/ 25 February 2000

Apaper field of poetry

>From songs to sermons, these new South African poems represent some remarkablework

Dan Wylie

Some years ago, when I reviewed Adam Schwartzman’s The Good Life, The Dirty Life, I thought that here was a poet to watch out for. Schwartzman’s new (1998, just received!) collection, Merrie Afrika! (Carcanet) doesn’t disappoint, though it’s not a pacific read.

Images of Southern and Eastern Africa wrestle through sinewy language with economy and force: “No one could say how, stacked up,/ her horizons/ slumped into each other;/ ever knew of the lumpy paths/ beaten by hills/ down to hessian shores with their limestone/ interiors all simmering/ like milk.”

Places and people – the “eye-thin traders”, a disgruntled civil servant, the poet’s immigrant ancestor, the “village- thief [who] itched like a flea/ in your vest” – offset one another like figures in a Breughel painting. The ambiguous pleasures of the ill-at-ease settler are prominent. This Africa is not a simplistically ravaged Arcadia, but a crossroads of histories grown richly moribund.

Because Schwartzman largely eschews the personal “I”, precise occasions and a centralised vision remain elusive – perhaps too elusive. The effect is almost of generalisation, but because the imagery is so vividly concrete, the poems attain a seductive authority. Politics and rocks are inseparable, but this is the view of a lightly sardonic (partial) outsider, whose visible Oxbridge learning jacks him out of narrow partisanship.

“All the tricky history came through here/ on its way to happening/ elsewhere”: he might be talking of his own poetic persona. This is strong, elliptical poetry, worthy of many re-readings.

Politics and rocks intermesh also in Robert Berold’s Rain across a Paper Field (Gecko), very differently. This is muse, complete: “wind marks the formation of rock/which leads downwards// now that the shooting has died away/ the beginning of a dream becomes clear in the distance// a continual boiling of dust and pain/ red pain stinging unploughed fields// but I will love you always/ against you I’ll never struggle// even in the long descent into darkness/ I will be your companion”.

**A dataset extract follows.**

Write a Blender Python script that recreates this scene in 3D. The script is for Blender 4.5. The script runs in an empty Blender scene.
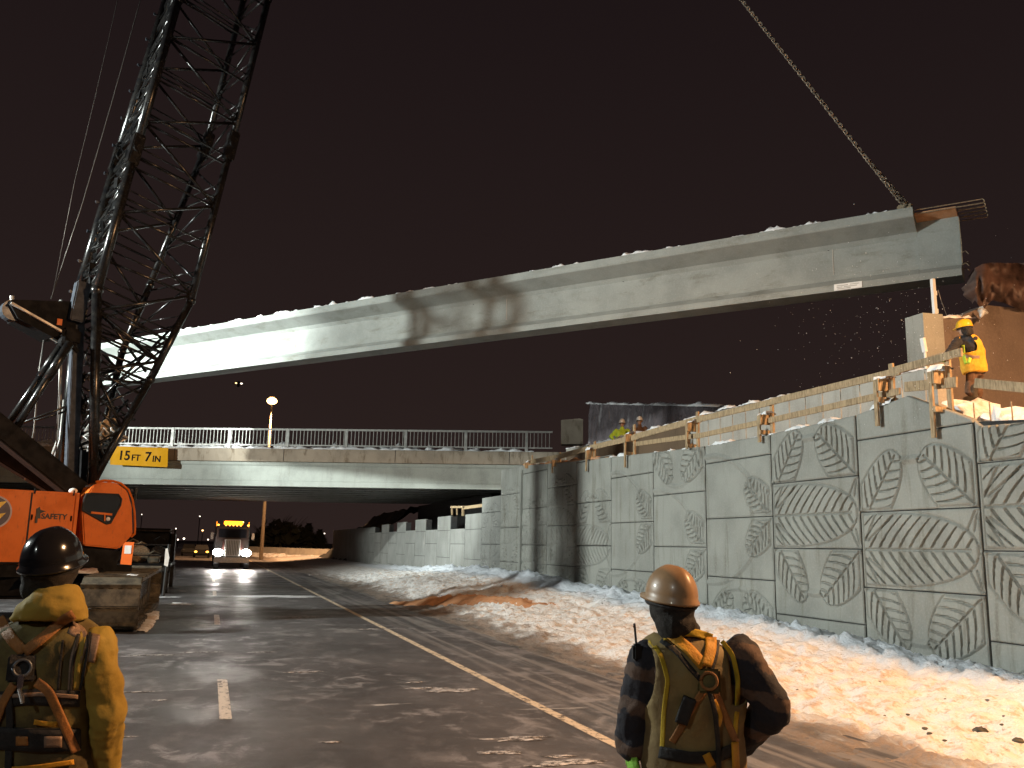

Since The Fires of the Dead (1989), Berold has become even more pared down, impressionistic, abandoning punctuation, compressing as deftly as Blake (of the Songs). Some blues-like “songs”, without music, are awkward and vapid on the page, the refrains ineffectual. But the love- poems are wistfully direct and unaffected, other meditations brief and feathery as Zen illuminations. None of our poets has a lighter touch.

Berold only once or twice verges on hectoring; mostly our violent politics remains a menacing shadow. He draws sustenance from compassionate touches of love, and from a directly experienced earth that “holds and balances you/ flowing upwards into your feet”. His very attentiveness is a plea for greater responsibility for a fundamentally loveable world. The closing line of the collection is both prophetic and salutary: “the ones who will care are already here”.

Berold has also cared for the country’s wealth of poetry. Under his patronage of New Coin (which he’s now handing on to Joan Metelerkamp), he has fostered a number of voices – some of dubious quality. One such protg continues to wow and alarm audiences here and overseas: Lesego Rampolokeng.

The Bavino Sermons is another substantial production from Veronica Klipp’s Gecko Poetry imprint. It contains some of Rampolokeng’s by now well-worn performance pieces, like Rap-ranting and To Gil Scott- Heron, as well as extracts from an Artist’s Notebook, prose vignettes largely of violent sex, gore and other varieties of mayhem.

The poems are characteristically volcanic, vituperative, at times oddly vulnerable. Outrage marks, or masks, caring. Images strive unremittingly to startle, if not offend. The wit is hyperbolic: “scorncobwebbed for intestinceneration [sic] by nuclear excretion”. Subject-matter spills over the minimal constraints of those shaggy, opportunistic rap rhymes.

Almost any lines are representative: “bloodstains on morguesheet sweat of impotence/ born to die lie dead in the street the lie of omnipotence/ scarstripes on the soul sign of demention/delusion/ look of drugged minds hidden behind illusion.”

Perhaps unfashionably, I consider Rampolokeng overrated. Doubtless ranting about the violent delusions of a hypocritical society is valid and necessary. So is having the boundaries of conventional forms, language and moralities periodically breached and parodied. But, in the end, despite a formidable though slapdash array of literary reference, the social critique is simplistic, the surface rhetoric meretricious. Rampolokeng hectors in every line; the tone of swaggering complaint rapidly numbs.

That Ramplokeng knows exactly what he’s doing – that he’s “afflicted with a scatological addiction” and does indeed “wax incoherent in shivers of emotional disorder” – doesn’t necessarily rescue the poetry.

Still, he’s a unique voice, almost a minor Blake (of the “prophecies”), and no doubt many will continue to find his forthright energies liberating.